赤色部分を茶系にした京都のマックは多いが、マクドナルド東山三条店は赤色部分がほぼない

数多くの寺社を始め、様々な歴史的建造物や名所旧跡が存在する古都・京都。特に京都市中心部は、そうした名所旧跡や古い街並みとショッピング街・繁華街が混在した状態となっている。そのため、京都市では昭和31年(1956)から屋外広告物条例を制定し、商店の看板などに一定の規制を設けている。

調和する色彩、マクドナルドにも黒や白が

規制の内容は、「広告の“地”の部分は白地を原則とし、周囲の景観との調和を配慮する」「特に、赤・黄色を下地に用いる場合は、これらの色と補色関係(正反対)にある色の使用を避ける」といったもの。これにより全国展開している有名チェーンなども、京都市内の店舗では他府県では見られない京都独特のデザインに変更がなされている例が、数多く見受けられるのである。

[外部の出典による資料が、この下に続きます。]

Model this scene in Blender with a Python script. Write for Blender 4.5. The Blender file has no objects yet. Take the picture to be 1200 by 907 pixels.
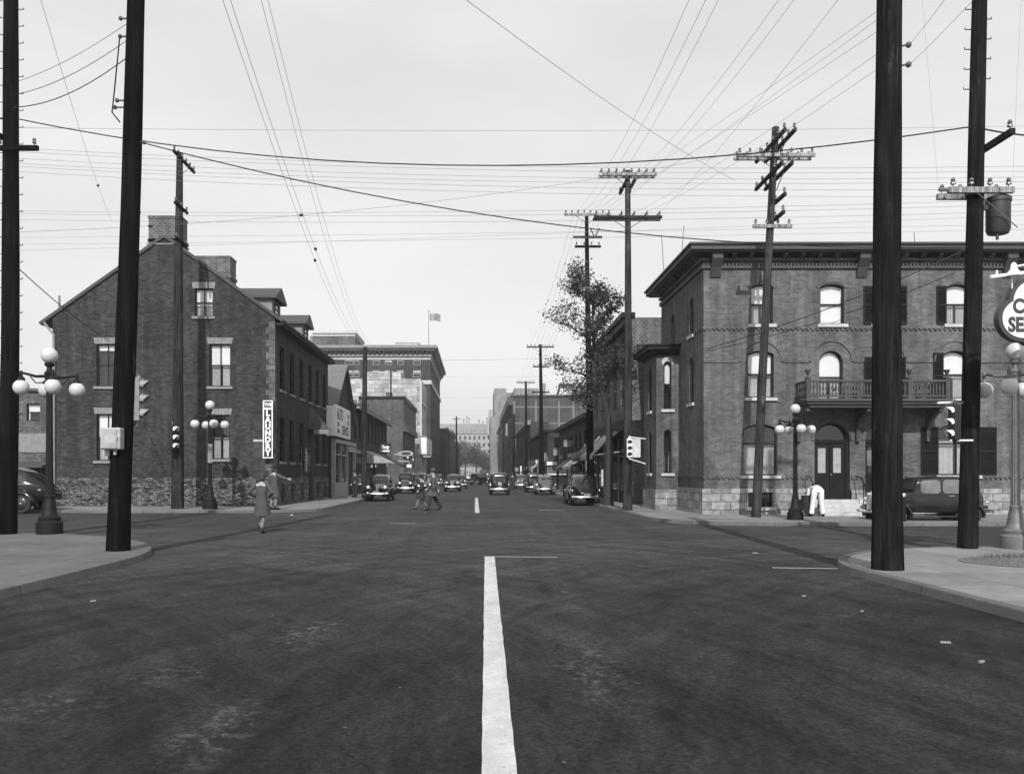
import bpy, bmesh, math, random
from mathutils import Vector, Matrix, noise as mnoise
random.seed(7)
R = math.radians; PI = math.pi
scene = bpy.context.scene
COL = scene.collection
H0 = 1.7; VX = 560.0; HY = 555.0; F = 1000.0
def Xp(px, Y): return (px - VX) / F * Y
def Zp(py, Y): return H0 - (py - HY) / F * Y
def PT(px, py, Y): return Vector((Xp(px, Y), Y, Zp(py, Y)))

# ------------------------------------------------------------------ materials
MATS = {}
class NT:
    def __init__(s, name):
        s.m = bpy.data.materials.new(name); s.m.use_nodes = True
        s.t = s.m.node_tree; s.t.nodes.clear()
        s.out = s.n('ShaderNodeOutputMaterial')
    def n(s, typ, **kw):
        nd = s.t.nodes.new(typ)
        for k, v in kw.items():
            if k.startswith('i_'):
                key = k[2:]
                key = int(key) if key.isdigit() else key.replace('_', ' ')
                nd.inputs[key].default_value = v
            else: setattr(nd, k, v)
        return nd
    def l(s, a, b): s.t.links.new(a, b)
    def math(s, op, a, b=None, c=None, clamp=False):
        nd = s.n('ShaderNodeMath', operation=op); nd.use_clamp = clamp
        for i, x in enumerate((a, b, c)):
            if x is None: continue
            if isinstance(x, (int, float)): nd.inputs[i].default_value = x
            else: s.l(x, nd.inputs[i])
        return nd.outputs[0]
    def noise(s, vec, scale, detail=4, rough=.55, stretch=None):
        if stretch:
            mp = s.n('ShaderNodeMapping'); mp.inputs['Scale'].default_value = stretch
            s.l(vec, mp.inputs[0]); vec = mp.outputs[0]
        nd = s.n('ShaderNodeTexNoise'); nd.inputs['Scale'].default_value = scale
        nd.inputs['Detail'].default_value = detail; nd.inputs['Roughness'].default_value = rough
        s.l(vec, nd.inputs['Vector']); return nd.outputs['Fac']
    def rng(s, v, a, b, c, d):
        nd = s.n('ShaderNodeMapRange'); s.l(v, nd.inputs[0])
        for i, x in enumerate((a, b, c, d)): nd.inputs[i + 1].default_value = x
        return nd.outputs[0]
    def bsdf(s, val, rough=.8, metallic=0, spec=.5, bump=None, bstr=.3, bdist=.01, coat=0):
        p = s.n('ShaderNodeBsdfPrincipled')
        if isinstance(val, (int, float)): p.inputs['Base Color'].default_value = (val, val, val, 1)
        else: s.l(val, p.inputs['Base Color'])
        if isinstance(rough, (int, float)): p.inputs['Roughness'].default_value = rough
        else: s.l(rough, p.inputs['Roughness'])
        p.inputs['Metallic'].default_value = metallic
        p.inputs['Specular IOR Level'].default_value = spec
        p.inputs['Coat Weight'].default_value = coat
        p.inputs['Coat Roughness'].default_value = .06
        if bump is not None:
            b = s.n('ShaderNodeBump'); b.inputs['Strength'].default_value = bstr
            b.inputs['Distance'].default_value = bdist
            s.l(bump, b.inputs['Height']); s.l(b.outputs[0], p.inputs['Normal'])
        s.l(p.outputs[0], s.out.inputs[0]); return p
    def objvec(s):
        tc = s.n('ShaderNodeTexCoord'); oi = s.n('ShaderNodeObjectInfo')
        mu = s.math('MULTIPLY', oi.outputs['Random'], 37.0)
        va = s.n('ShaderNodeVectorMath', operation='ADD'); s.l(tc.outputs['Object'], va.inputs[0])
        s.l(mu, va.inputs[1]); return va.outputs[0]
    def wallvec(s):
        g = s.n('ShaderNodeNewGeometry')
        sp = s.n('ShaderNodeSeparateXYZ'); s.l(g.outputs['Position'], sp.inputs[0])
        sn = s.n('ShaderNodeSeparateXYZ'); s.l(g.outputs['True Normal'], sn.inputs[0])
        ax = s.math('ABSOLUTE', sn.outputs[0]); k = s.math('GREATER_THAN', ax, .6)
        d = s.math('SUBTRACT', sp.outputs[1], sp.outputs[0])
        u = s.math('ADD', sp.outputs[0], s.math('MULTIPLY', d, k))
        az = s.math('ABSOLUTE', sn.outputs[2]); kz = s.math('GREATER_THAN', az, .7)
        dz = s.math('SUBTRACT', sp.outputs[1], sp.outputs[2])
        v = s.math('ADD', sp.outputs[2], s.math('MULTIPLY', dz, kz))
        c = s.n('ShaderNodeCombineXYZ'); s.l(u, c.inputs[0]); s.l(v, c.inputs[1])
        return c.outputs[0], g.outputs['Position'], sp

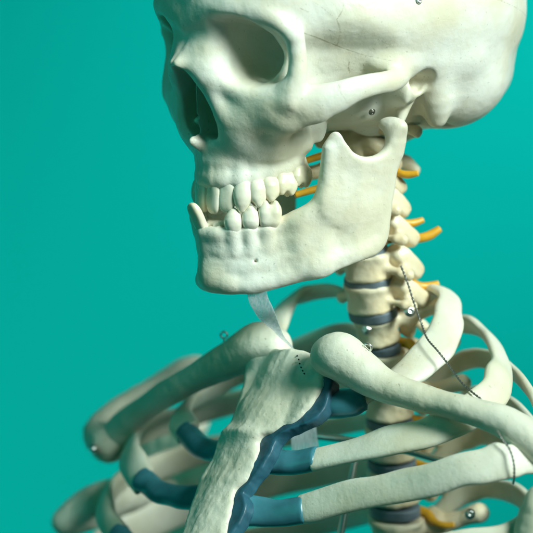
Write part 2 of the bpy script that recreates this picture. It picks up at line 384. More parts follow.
# ------------------------------------------------------------------ lower jaw (same axes as the skull)
def build_jaw():
    F = Field((0, -0.6, -10.8), (7.2, 10.8, -0.8), 0.055)
    # ramus: outline in (y, z), bowed outward towards the joint
    ram = smooth_poly([(0.58, -2.4), (0.60, -3.15), (0.93, -4.65), (1.12, -6.2), (1.25, -7.5), (1.72, -8.15), (2.99, -8.52), (4.9, -9.05), (5.6, -7.6), (5.35, -6.1), (4.68, -5.6), (4.55, -4.43), (4.55, -2.95), (4.1, -2.18), (3.66, -2.8), (2.97, -3.4), (2.1, -3.45), (1.56, -3.05), (1.3, -2.3), (0.9, -2.1)], 4)
    Y, Z = F.ax[1], F.ax[2]
    p2 = poly_dist(ram, Y[:, None] + 0*Z[None], Z[None] + 0*Y[:, None])
    xc = 4.75 + 0.16*np.clip(Z + 6.5, -3, 5)[None, :] - 0.15*np.clip(Y - 1.5, -2, 1.5)[:, None] - 0.5*np.clip(Y - 3.0, 0, 3)[:, None] + 0.10*np.clip(-6.8 - Z, 0, 2)[None, :]
    th = 0.30 + 0.04*np.clip(-5 - Z, 0, 4)[None, :] + 0.0*Y[:, None]
    dx = np.abs(F.ax[0][:, None, None] - xc[None]) - th[None]
    F.d = np.minimum(F.d, smax(p2[None], dx, 0.28).astype(np.float32))
    # thick lip along the angle and the back border
    F.chain([((4.95, 0.8, -3.4), 0.3), ((4.85, 1.12, -4.8), 0.31), ((4.8, 1.32, -6.2), 0.31), ((4.75, 1.6, -7.35), 0.34), ((4.6, 2.2, -7.95), 0.36), ((4.3, 3.3, -8.2), 0.4), ((3.75, 4.6, -8.65), 0.45)], 0.35)
    F.chain([((4.45, 4.35, -3.0), 0.24), ((4.15, 4.35, -4.5), 0.27), ((3.85, 4.6, -5.6), 0.32), ((3.2, 5.3, -6.4), 0.38)], 0.3)
    # joint head
    F.chain([((5.2, 0.85, -3.3), 0.36), ((5.25, 0.95, -2.5), 0.4)], 0.3)
    F.add(ellipsoid((5.15, 1.0, -2.05), (0.8, 0.4, 0.4), rotm(0, 0, -12)), 0.35)
    # body: wall path near the tooth sockets and along the lower border
    top = [(0, 8.5, -7.0), (0.7, 8.2, -7.0), (1.25, 7.6, -7.0), (1.75, 6.95, -6.9), (2.35, 6.05, -6.75), (3.1, 5.2, -6.55), (3.7, 4.4, -6.3)]
    bot = [(0, 8.1, -9.35), (0.8, 7.75, -9.42), (1.45, 7.3, -9.5), (2.0, 6.75, -9.45), (2.6, 6.0, -9.2), (3.2, 5.2, -8.9), (3.75, 4.4, -8.6)]
    lerp = lambda a, b, t, e: tuple(a[i] + (b[i] - a[i])*t + e[i] for i in range(3))
    for f_, r in ((0.0, 0.42), (0.33, 0.44), (0.66, 0.46), (1.0, 0.47)):
        e = (0, -0.10 if f_ in (0.33, 0.66) else 0, 0)
        F.chain([(lerp(a, b, f_, e), r) for a, b in zip(top, bot)], 0.55)
    # chin
    F.add(ellipsoid((0, 8.05, -9.15), (0.75, 0.55, 0.7)), 0.6)
    F.add(ellipsoid((0.85, 7.8, -9.5), (0.55, 0.42, 0.40)), 0.4)
    # tooth sockets standing proud, empty sockets of the missing front teeth
    for x, y, r in ((1.4, 7.95, 0.3), (1.9, 7.35, 0.26), (2.35, 6.6, 0.3)):
        F.chain([((x, y - 0.08, -6.85), r), ((x*0.97, y - 0.22, -7.9), r*0.5)], 0.3)
    for x, y in ((0.3, 8.5), (0.65, 8.35), (1.0, 8.05)):
        F.cut(cone((x, y, -6.2), (x, y - 0.1, -7.3), 0.24, 0.08), 0.08)
    F.chain([((0, 8.15, -6.62), 0.22), ((0.6, 7.92, -6.62), 0.22), ((1.1, 7.35, -6.65), 0.22)], 0.12)
    F.cut(cone((2.75, 7.5, -8.25), (2.0, 7.0, -8.35), 0.1, 0.08), 0.08)        # mental foramen
    F.add(ellipsoid((4.55, 3.3, -5.6), (0.35, 1.4, 1.2), rotm(0, 0, 12)), 0.5)
    F.mirror()
    F.blur((3.0, 0.2, -8.8), (6.5, 6.5, -2.9), 6)
    F.noise(1.4, 0.018, 13); F.noise(0.5, 0.006, 15); F.noise(0.22, 0.004, 16)
    v, q = F.mesh()
    s = np.clip((-v[:, 0] - 2.6)/1.6, 0, 1); s = s*s*(3 - 2*s)          # the far branch stands a little further back
    v[:, 1] -= 1.5*s; v[:, 0] += 0.35*s
    return v, q

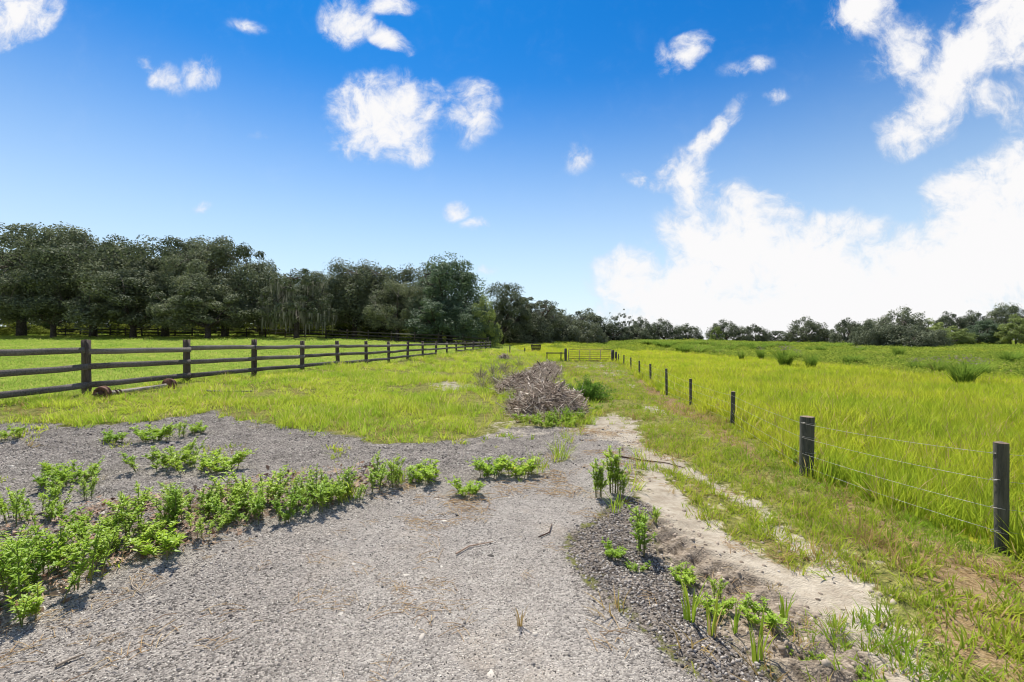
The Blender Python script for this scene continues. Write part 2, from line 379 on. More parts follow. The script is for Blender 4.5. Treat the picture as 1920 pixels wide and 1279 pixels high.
def ground_mat():
    m, t = mat('ground_surface'); p = pos(t)
    A = t.add('ShaderNodeAttribute', attribute_name='zone_a'); Bz = t.add('ShaderNodeAttribute', attribute_name='zone_b'); Cz = t.add('ShaderNodeAttribute', attribute_name='zone_c')
    sa = t.add('ShaderNodeSeparateColor', i_Color=A.outputs['Color']); sb = t.add('ShaderNodeSeparateColor', i_Color=Bz.outputs['Color']); sc_ = t.add('ShaderNodeSeparateColor', i_Color=Cz.outputs['Color'])
    nf = t.noise(p, 22, 5, .65); nm = t.noise(p, 4.5, 4, .6); nb = t.noise(p, .8, 5, .6); nff = t.noise(p, 90, 3, .6)
    jit = t.math('ADD', t.math('MULTIPLY', t.math('SUBTRACT', nf, .5), 1.1), t.math('MULTIPLY', t.math('SUBTRACT', nm, .5), 1.3))
    def msk(s, w_=.16, k=1.0): return t.ramp(t.math('ADD', s, t.math('MULTIPLY', jit, k)), .5 - w_, .5 + w_)
    # crushed stone
    vo = t.add('ShaderNodeTexVoronoi'); t.set(vo.inputs['Vector'], p); vo.inputs['Scale'].default_value = 88
    vs = t.add('ShaderNodeSeparateColor', i_Color=vo.outputs['Color'])
    chip = t.math('ADD', t.math('MULTIPLY', vs.outputs[0], .75), t.math('MULTIPLY', nff, .25))
    cr = t.add('ShaderNodeValToRGB'); e = cr.color_ramp.elements; e[0].position = .16; e[0].color = (.035, .033, .032, 1); e[1].position = .95; e[1].color = (.50, .465, .42, 1)
    q = e.new(.32); q.color = (.19, .175, .16, 1); q = e.new(.6); q.color = (.33, .305, .275, 1); t.l.new(chip, cr.inputs[0])
    fine = t.mix(t.ramp(nm, .4, .62), c4((.49, .445, .395)), c4((.35, .315, .28)))
    light = t.mix(t.math('ADD', t.math('MULTIPLY', t.ramp(nb, .35, .65), .3), .32), cr.outputs[0], fine)
    gm = t.mix(t.ramp(nm, .3, .7), c4((.68, .66, .65)), c4((1.08, 1.05, 1.03)))
    greyer = t.mix(1.0, cr.outputs[0], gm, 'MULTIPLY')
    darkg = t.mix(1.0, cr.outputs[0], t.mix(t.ramp(nm, .35, .65), c4((.36, .335, .32)), c4((.74, .69, .65))), 'MULTIPLY')
    grass_soil = t.mix(t.ramp(t.math('ADD', t.math('MULTIPLY', nm, .35), t.math('MULTIPLY', nf, .65)), .38, .62), c4((.12, .13, .04)), c4((.33, .31, .10)))
    field_soil = t.mix(t.ramp(nb, .3, .7), c4((.28, .30, .025)), c4((.40, .38, .035)))
    lawn_soil = t.mix(t.ramp(nb, .3, .7), c4((.25, .33, .06)), c4((.38, .41, .09)))
    sandc = t.mix(t.ramp(t.math('ADD', t.math('MULTIPLY', nm, .6), t.math('MULTIPLY', nf, .4)), .35, .65), c4((.36, .305, .235)), c4((.53, .47, .38)))
    churnc = t.mix(t.ramp(nf, .35, .65), c4((.15, .12, .09)), c4((.38, .315, .245)))
    brownc = t.mix(t.ramp(nf, .3, .7), c4((.20, .125, .06)), c4((.36, .27, .15)))
    litc = t.mix(t.ramp(nf, .35, .62), c4((.09, .06, .045)), c4((.27, .20, .155)))
    col = grass_soil
    col = t.mix(msk(sb.outputs[1]), col, lawn_soil)
    col = t.mix(msk(sb.outputs[0]), col, field_soil)
    col = t.mix(msk(sa.outputs[1]), col, greyer)
    worn = t.noise(p, 1.7, 5, .62)
    light = t.mix(t.math('MULTIPLY', t.ramp(worn, .50, .66), .55), light, t.mix(.5, darkg, fine))
    greyer = t.mix(t.math('MULTIPLY', t.ramp(worn, .52, .70), .5), greyer, t.mix(.25, darkg, fine))
    tan = t.mix(t.math('MULTIPLY', t.ramp(nb, .52, .72), .45), light, c4((.50, .38, .24)))
    col = t.mix(msk(sa.outputs[0]), col, t.mix(t.ramp(t.math('ADD', A.outputs['Alpha'], t.math('MULTIPLY', jit, .5)), .2, .9), t.mix(.32, greyer, light), tan))
    col = t.mix(msk(sa.outputs[2], .2), col, sandc)
    col = t.mix(msk(sb.outputs[2], .2), col, darkg)
    col = t.mix(msk(sc_.outputs[0], .2), col, churnc)
    col = t.mix(msk(sc_.outputs[1], .22), col, brownc)
    col = t.mix(msk(sc_.outputs[2], .2), col, litc)
    hh = t.math('ADD', t.math('MULTIPLY', t.math('SUBTRACT', 1.0, vo.outputs['Distance']), .5), t.math('ADD', t.math('MULTIPLY', nf, 1.2), t.math('MULTIPLY', nff, .5)))
    bp = t.add('ShaderNodeBump'); bp.inputs['Strength'].default_value = .75; bp.inputs['Distance'].default_value = .018; t.l.new(hh, bp.inputs['Height'])
    d = t.add('ShaderNodeBsdfDiffuse', i_Color=col); t.l.new(bp.outputs[0], d.inputs['Normal']); d.inputs['Roughness'].default_value = .6
    out(t, d.outputs[0]); return m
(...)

マクドナルド烏丸丸太町店は、黒を基調としたシックな看板

KFC北白川店のロゴは、背景が赤色でないどころか格子戸状になっている

例えばマクドナルド。マクドナルドの看板と言えば、赤色の背景に黄色い「M」のロゴ、そして白字で「マクドナルド」と書いてあるのが一般的だが、京都市内のマクドナルドの多くは配色が異なる。京都御苑のすぐ南西側向かいにある烏丸丸太町(からすままるたまち)店の場合、背景の色が赤ではなく黒になっており、とてもシックで落ち着いた雰囲気の看板及び店構えとなっている。

また、東山三条店にはもはや背景色すらなく、タイル張り風の店頭外壁の上に白字で「McDonald's」の文字が並んでいるだけ。おなじみの黄色い「M」のロゴは、店舗上方の1カ所に小さく掲げられているのみである。

「ケンタッキーフライドチキン」の看板も、赤色の背景に白字でKFCの文字が並んでいるのが一般的だが、京都市内の多くの店舗では背景色も白にしている。更に北白川店では、外観上部が格子戸状になっていて、和風テイストな印象の造りとなっている。

また、牛丼の「吉野家」の看板も、京都ではおなじみのオレンジ色の占める割合が極力抑えられている。四条東洞院(しじょうひがしのとういん)店に至っては、店頭上部の看板は白地に黒文字というモノトーン状態となっており、吉野家のイメージカラーであるオレンジ色が全く消し去られているといった具合だ。

オレンジ色部分が全くない吉野家看板は京都の中でもレア(吉野家四条東洞院店)

オレンジ色と言えば、auショップも鮮やかなオレンジ色の看板が印象的だが、京都ではベースの部分と文字の部分の色が反転。つまり白ベースにオレンジ色でauのロゴとなっていて、完全に白がメインとなっている。

ベース部分と文字部分の反転パターンで言うとユニクロもそうだ。本来は赤色ベースに白文字がほとんどだが、白地に赤文字で「UNIQLO」と書かれた看板になっている。

印象的なオレンジではなく、白ベースに(auショップ烏丸御池(からすまおいけ)店)

元々がシンプルなデザインなので意外と違和感を覚えない(ユニクロ西陣店)

瓦屋根のセブンだってある

もちろんコンビニも例外ではない。例えばセブンイレブンの場合、ビル内などではなく独立した店舗では、瓦屋根の和風の外観となっており、また幾つかの店では、店頭の看板などもモノトーンの色使いとなっている。

京都のセブンイレブンの多くが、瓦屋根の造りとなっている(撮影地:セブンイレブン平安神宮前店)

あのカラフルな看板もモノトーンに(撮影地:セブンイレブン京都福王子店)

ローソンも看板のベース部分の色が鮮やかなスカイブルーではなく、濃い青色になっている店舗や、白ベースに黒字というモノトーンになっている店舗がほとんど。

八坂神社前店に至っては、看板も含め外観全体がモノトーンになっている上に、屋根は瓦ぶき、周囲には犬矢来(いぬやらい=京都の町家でよく見るアーチ型の竹をハカマ状に軒下に敷き並べたもの)、そして格子戸をあしらった部分もあるという徹底ぶりだ。

ちなみにこのローソン八坂神社前店は、京都市が景観に配慮した屋外広告物を表彰する「市優良屋外広告物賞」の最優秀賞にも選ばれている。

あんどんをイメージした照明とシックな外観・看板で見事に周囲と調和している(ローソン八坂神社前店)

もちろんこれら以外にも、京都の広告物規制該当区域内には、飲食店やコンビニ、ガソリンスタンドから銀行に至るまで、全国的になじみ深いロゴやイメージカラーを持つ様々な店舗・施設がある。京都を訪れた際には、景観に配慮したそれらの“京都仕様”デザインを見つけるのも面白いかもしれない。